For the Leader in You

Is What You Are Saying Being Heard?

We want to be effective communicators. In fact, as a general matter, we believe what we say is clear – otherwise we would have said it differently. The startling truth is that the same words said to different people could be heard as different messages.

So how can you tell whether people are hearing what you intend them to hear? Everyone’s perception of a conversation goes though filters: generation, personality Type – preferences for extraversion v. introversion and perception and judging of information – and other filters. First, notice how your colleagues might differ from you and take that into account when you talk with them. For example, are they more extraverted and tend to think aloud or are they more introverted and need more time to reflect? These kinds of observations will help you tailor your message so that the listener understands it as you intended.

Yet, there is still a chance that what you say might not be understood, especially if you and your colleague disagree about an issue that is important to both of you. Your colleague may have already drawn conclusions, made assumptions, or perhaps is just too preoccupied with a “position” on the matter, or even personal troubles, to listen in that moment. Sometimes, you might realize that you just selected the wrong time for the conversation because your colleague is distracted. Or if your colleague strongly disagrees with your point of view, she might be coming up with her response or rebuttal instead of listening to you. In other words, your colleague isn’t fully present to what you are saying.

Our second bit of advice, therefore, is to help your colleague to be present by using the Win-Win Conversation’s awareness of others. Focus first on your colleague’s feelings and needs so that you truly get where she is coming from. You may even help your colleague clarify her feelings and needs by asking focused question and letting your colleague talk it out while you listen for what is important to her. You increase your chances of being truly heard when you understand your colleague’s feelings and needs before delving back into the discussion.
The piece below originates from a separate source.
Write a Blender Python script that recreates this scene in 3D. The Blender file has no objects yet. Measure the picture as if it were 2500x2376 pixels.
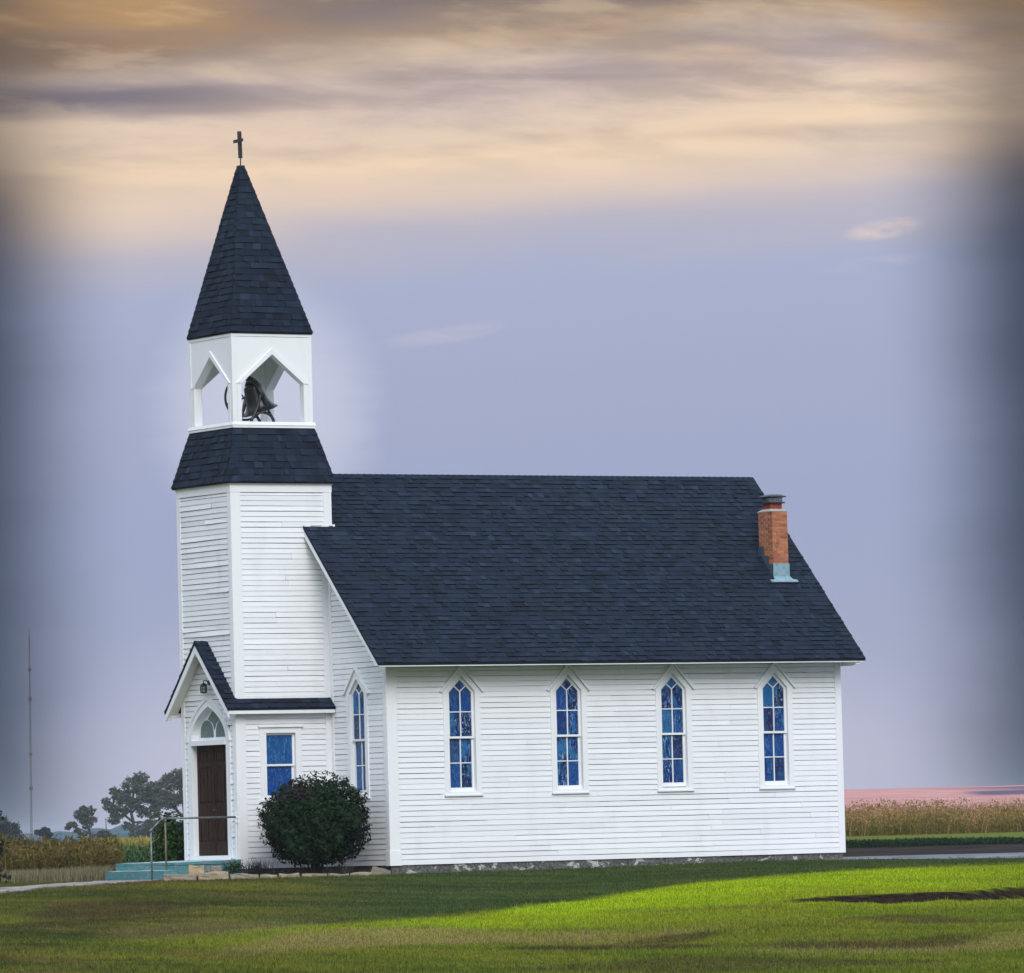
import bpy, bmesh, math, random
import numpy as np
from mathutils import Vector, Matrix
R = random.Random(7)
NR = np.random.default_rng(11)
scene = bpy.context.scene
C = scene.collection

# ------------------------------------------------------------------ camera
CAMP = Vector((-66.788, -116.655, 0.569))
yaw, pitch, roll = math.radians(-30.968), math.radians(3.136), math.radians(-1.491)
fwd = Vector((-math.sin(yaw)*math.cos(pitch), math.cos(yaw)*math.cos(pitch), math.sin(pitch)))
rgt = Vector((math.cos(yaw), math.sin(yaw), 0)); up = rgt.cross(fwd)
r2 = math.cos(roll)*rgt + math.sin(roll)*up
u2 = -math.sin(roll)*rgt + math.cos(roll)*up
cam = bpy.data.cameras.new('camera'); co = bpy.data.objects.new('camera', cam); C.objects.link(co)
cam.sensor_width = 36; cam.lens = 223.64; cam.clip_start = 1; cam.clip_end = 20000
mw = Matrix((r2, u2, -fwd)).transposed().to_4x4(); mw.translation = CAMP
co.matrix_world = mw; scene.camera = co
FX, FY = -math.sin(yaw), math.cos(yaw)          # ground frame: D ahead of the viewpoint, u to its right
RX, RY = math.cos(yaw), math.sin(yaw)

# ------------------------------------------------------------------ light
EXP = 0.58
SUN_EL, SUN_AZ = math.radians(36), (-0.36, -0.93)
scene.view_settings.view_transform = 'Standard'
try: scene.view_settings.look = 'None'
except Exception: pass
scene.view_settings.exposure = EXP; scene.view_settings.gamma = 1
sl = bpy.data.lights.new('sun', 'SUN'); sl.energy = 1.05; sl.angle = math.radians(32); sl.color = (1.0, .98, .955)
so = bpy.data.objects.new('sun', sl); C.objects.link(so)
sd = Vector((SUN_AZ[0]*math.cos(SUN_EL), SUN_AZ[1]*math.cos(SUN_EL), math.sin(SUN_EL))).normalized()
so.rotation_euler = sd.to_track_quat('Z', 'Y').to_euler()

def lin(c):
    c = c/255.0
    return c/12.92 if c <= .04045 else ((c+.055)/1.055)**2.4
def srgb(r, g, b): return (lin(r), lin(g), lin(b), 1)

class NT:                                        # tiny node helper
    def __init__(s, nt): s.nt = nt; s.n = nt.nodes; s.l = nt.links
    def new(s, t, **k):
        n = s.n.new(t)
        for a, v in k.items(): setattr(n, a, v)
        return n
    def link(s, a, b): s.l.new(a, b)
    def val(s, sock, v):
        if isinstance(v, bpy.types.NodeSocket): s.link(v, sock)
        else: sock.default_value = v
    def math(s, op, a, b=None, c=None, clamp=False):
        n = s.new('ShaderNodeMath', operation=op, use_clamp=clamp); s.val(n.inputs[0], a)
        if b is not None: s.val(n.inputs[1], b)
        if c is not None: s.val(n.inputs[2], c)
        return n.outputs[0]
    def vmath(s, op, a, b=None):
        n = s.new('ShaderNodeVectorMath', operation=op); s.val(n.inputs[0], a)
        if b is not None: s.val(n.inputs[1], b)
        return n
    def mix(s, f, a, b, blend='MIX'):
        n = s.new('ShaderNodeMix', data_type='RGBA', blend_type=blend)
        s.val(n.inputs[0], f); s.val(n.inputs[6], a); s.val(n.inputs[7], b); return n.outputs[2]
    def smooth(s, x, lo, hi):
        n = s.new('ShaderNodeMapRange', interpolation_type='SMOOTHSTEP')
        s.val(n.inputs[0], x); n.inputs[1].default_value = lo; n.inputs[2].default_value = hi
        return n.outputs[0]
    def ramp(s, f, stops, interp='LINEAR'):
        n = s.new('ShaderNodeValToRGB'); cr = n.color_ramp; cr.interpolation = interp
        while len(cr.elements) > 1: cr.elements.remove(cr.elements[-1])
        cr.elements[0].position = stops[0][0]; cr.elements[0].color = stops[0][1]
        for p, c in stops[1:]:
            e = cr.elements.new(p); e.color = c
        s.val(n.inputs[0], f); return n.outputs[0]
    def noise(s, vec, scale=1, detail=4, rough=.5, dist=0):
        n = s.new('ShaderNodeTexNoise'); n.inputs['Scale'].default_value = scale; n.inputs['Detail'].default_value = detail
        n.inputs['Roughness'].default_value = rough; n.inputs['Distortion'].default_value = dist
        if vec is not None: s.link(vec, n.inputs['Vector'])
        return n
    def mapping(s, vec, sc=(1, 1, 1), loc=(0, 0, 0), rot=(0, 0, 0)):
        n = s.new('ShaderNodeMapping'); s.link(vec, n.inputs[0]); n.inputs['Scale'].default_value = sc
        n.inputs['Location'].default_value = loc; n.inputs['Rotation'].default_value = rot; return n.outputs[0]
    def comb(s, x, y, z):
        n = s.new('ShaderNodeCombineXYZ')
        for i, v in enumerate((x, y, z)): s.val(n.inputs[i], v)
        return n.outputs[0]

# ------------------------------------------------------------------ world: sky with a low evening cloud deck
w = bpy.data.worlds.new('World'); scene.world = w; w.use_nodes = True
t = NT(w.node_tree); t.n.clear()
out = t.new('ShaderNodeOutputWorld'); bg = t.new('ShaderNodeBackground'); t.link(bg.outputs[0], out.inputs[0])
WS = 0.1
bg.inputs[1].default_value = WS
sky = t.new('ShaderNodeTexSky', sky_type='NISHITA'); sky.sun_disc = False
sky.sun_elevation = SUN_EL; sky.sun_rotation = math.atan2(SUN_AZ[0], SUN_AZ[1])
sky.air_density = 1.6; sky.dust_density = 3.0; sky.ozone_density = 1.5
tc = t.new('ShaderNodeTexCoord'); D = tc.outputs['Generated']
sep = t.new('ShaderNodeSeparateXYZ'); t.link(D, sep.inputs[0])
el = t.math('MULTIPLY', t.math('ARCSINE', sep.outputs[2]), 57.2958)
df = t.vmath('DOT_PRODUCT', D, (FX, FY, 0)).outputs['Value']; dr = t.vmath('DOT_PRODUCT', D, (RX, RY, 0)).outputs['Value']
az = t.math('MULTIPLY', t.math('ARCTAN2', dr, df), 57.2958)
p1 = t.comb(t.math('MULTIPLY', az, .22), t.math('MULTIPLY', el, 1.0), 3.1)
n1 = t.noise(p1, 1.0, 3.5, .5, .3).outputs[0]
p2 = t.comb(t.math('MULTIPLY', az, .13), t.math('MULTIPLY', el, 1.7), 7.7)
n2 = t.noise(p2, 1.3, 3.2, .5, .5).outputs[0]
warp = t.math('MULTIPLY', t.math('SUBTRACT', n1, .5), t.smooth(el, 4.2, 6.2))
tilt = t.math('MULTIPLY', az, -.045)
el2 = t.math('ADD', t.math('ADD', el, t.math('MULTIPLY', warp, .9)), tilt)
stops = [(0, (180, 178, 201)), (.5, (178, 178, 202)), (1.45, (163, 170, 197)), (2.85, (160, 169, 200)), (4.2, (166, 173, 203)), (5.0, (169, 177, 206)),
         (5.45, (188, 184, 198)), (5.8, (222, 202, 190)), (6.15, (242, 215, 186)), (6.5, (228, 205, 185)), (6.8, (205, 186, 180)),
         (7.0, (198, 178, 162)), (7.22, (172, 150, 130)), (7.5, (132, 118, 114)), (9.5, (150, 140, 140)), (13, (175, 175, 185))]
deck = t.ramp(t.math('DIVIDE', el2, 15.0), [(e/15.0, srgb(*c)) for e, c in stops])
# dark streaks in the deck
stre = t.math('MULTIPLY', t.smooth(n2, .50, .70), t.smooth(el, 5.6, 6.7))
deck = t.mix(t.math('MULTIPLY', stre, .42), deck, srgb(122, 116, 128))
# amber glow low in gaps
amb = t.math('MULTIPLY', t.smooth(n1, .40, .58), t.smooth(el, 6.3, 7.3))
amb = t.math('MULTIPLY', amb, t.smooth(t.math('ABSOLUTE', az), .6, 3.4))
deck = t.mix(t.math('MULTIPLY', amb, .62), deck, srgb(206, 160, 96))
# a long dark streak on the left
def band(a0, a1, e0, ew, soft):
    m = t.math('MULTIPLY', t.smooth(az, a0-soft, a0+soft), t.smooth(az, a1+soft, a1-soft))
    d = t.math('ABSOLUTE', t.math('SUBTRACT', t.math('ADD', el, t.math('MULTIPLY', t.math('SUBTRACT', n2, .5), .35)), e0))
    return t.math('MULTIPLY', m, t.smooth(d, ew, 0.02))
deck = t.mix(t.math('MULTIPLY', band(-9, -2.2, 6.70, .24, 1.3), .85), deck, srgb(108, 104, 120))
deck = t.mix(t.math('MULTIPLY', band(-9, -2.9, 7.12, .34, 1.0), .6), deck, srgb(120, 106, 104))
deck = t.mix(t.math('MULTIPLY', band(1.2, 8, 7.5, .14, 1.2), .8), deck, srgb(112, 104, 108))
p4 = t.comb(t.math('MULTIPLY', az, .55), t.math('MULTIPLY', t.math('ADD', el, t.math('MULTIPLY', az, .06)), 2.6), 4.4)
n4 = t.noise(p4, 1.1, 6, .56, .2).outputs[0]
tex = t.math('MULTIPLY', t.smooth(n4, .44, .66), t.smooth(el, 5.5, 6.9))
deck = t.mix(t.math('MULTIPLY', tex, .40), deck, srgb(136, 126, 130))
tex2 = t.math('MULTIPLY', t.smooth(n4, .50, .34), t.smooth(el, 5.6, 6.3))
deck = t.mix(t.math('MULTIPLY', tex2, .25), deck, srgb(246, 218, 184))
# little wisps low in the sky
p3 = t.comb(t.math('MULTIPLY', az, 1.6), t.math('MULTIPLY', el, 5.0), 1.2)
n3 = t.noise(p3, 1.2, 6, .6, .6).outputs[0]
def wisp(a0, e0, wa, we):
    dx = t.math('DIVIDE', t.math('SUBTRACT', az, a0), wa); dy = t.math('DIVIDE', t.math('SUBTRACT', t.math('SUBTRACT', el, t.math('MULTIPLY', t.math('SUBTRACT', az, a0), .12)), e0), we)
    rr = t.math('ADD', t.math('MULTIPLY', dx, dx), t.math('MULTIPLY', dy, dy))
    return t.math('MULTIPLY', t.smooth(rr, 1.0, .0), t.smooth(n3, .3, .62))
deck = t.mix(t.math('MULTIPLY', wisp(3.42, 5.36, .42, .11), .85), deck, srgb(224, 206, 198))
deck = t.mix(t.math('MULTIPLY', wisp(-.55, 4.52, .8, .1), .35), deck, srgb(205, 196, 208))
deck = t.mix(t.math('MULTIPLY', wisp(3.3, 5.05, .6, .08), .3), deck, srgb(205, 196, 208))
# vignette darkening painted into the sky colour to both sides, broken up like cloud
edge = t.math('ADD', t.math('ABSOLUTE', t.math('ADD', az, .02)), t.math('MULTIPLY', t.math('SUBTRACT', n1, .5), .3))
side_vignette = t.math('MULTIPLY', t.math('POWER', t.smooth(edge, 3.2, 4.8), 1.35), t.smooth(t.math('ABSOLUTE', az), 11, 6.5))
side_vignette = t.math('MULTIPLY', side_vignette, t.math('SUBTRACT', 1, t.math('MULTIPLY', t.smooth(el, 5.7, 6.6), .30)))
deck = t.mix(t.math('MULTIPLY', side_vignette, .95), deck, t.mix(t.smooth(el, 5.0, 6.6), srgb(58, 68, 88), srgb(84, 74, 68)))
# halo around the church and belfry, painted into the sky colour
def glow(a0, e0, wa, we, amt, col):
    g_ = t.math('ADD', t.math('POWER', t.math('ABSOLUTE', t.math('DIVIDE', t.math('SUBTRACT', t.math('ADD', az, t.math('MULTIPLY', t.math('SUBTRACT', n3, .5), .25)), a0), wa)), 2), t.math('POWER', t.math('ABSOLUTE', t.math('DIVIDE', t.math('SUBTRACT', el, e0), we)), 2))
    return t.mix(t.math('MULTIPLY', t.smooth(g_, 1.0, 0.0), amt), deck, srgb(*col))
deck = glow(-.3, .7, 4.4, 1.9, .55, (214, 212, 228))
deck = glow(-2.2, 3.9, 1.2, 1.3, .46, (228, 232, 244))         # painted halo behind the belfry
K = 1/(WS*2**EXP)
deckS = t.vmath('SCALE', deck); deckS.inputs['Scale'].default_value = K
hi = t.smooth(el, 9.5, 16)
greyc = t.mix(.60, sky.outputs[0], (8.0, 9.5, 11.6, 1))      # high thin overcast over the blue
t.link(t.mix(hi, deckS.outputs[0], greyc), bg.inputs[0])

# ------------------------------------------------------------------ helpers
def tag(o, label=None, cat=None, group=None, kind=None):
    for k, v in (('label', label), ('category', cat), ('group', group), ('kind', kind)):
        if v: o[k] = v
    return o
def thing(name, loc, label, cat, group=None):
    o = bpy.data.objects.new(name, None); C.objects.link(o); o.location = loc; o.empty_display_size = .3
    return tag(o, label, cat, group)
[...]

Third, remember to listen closely so that you recognize when (and if) your colleague climbs the ladder of inference (which is drawing conclusions based on the selection of observations and the addition of meaning, and then taking action based on those conclusions, which then reinforces a particular (negative) view about a person or situation). If you hear the climb, you can ask questions that challenge the underlying assumptions or suggest alternative interpretations. Armed with the understanding of your colleague’s needs and goals, take a step back and restate, clarify, or rephrase your message if it still seems relevant.

And lastly, be a good listener yourself. You need to be present and engaged yourself to understand the message as intended because you may have to guess the other person’s feelings and needs. If appropriate, you can check by asking “I heard… you feel… because you need…” and offer clarification or help. The bottom line is that awareness of others – observing not just what they’re saying but what they’re communicating about their feelings and needs through body language, tones, and facial expressions – is necessary to ensure your message is heard and understood as intended.

While it can be frustrating when your words are misunderstood, stay calm and avoid blame or judgment so that you retain the objectivity necessary to have a productive conversation about needs and goals.  In other words, focus on what’s important and ignore the noise. Communication is simple, but not easy!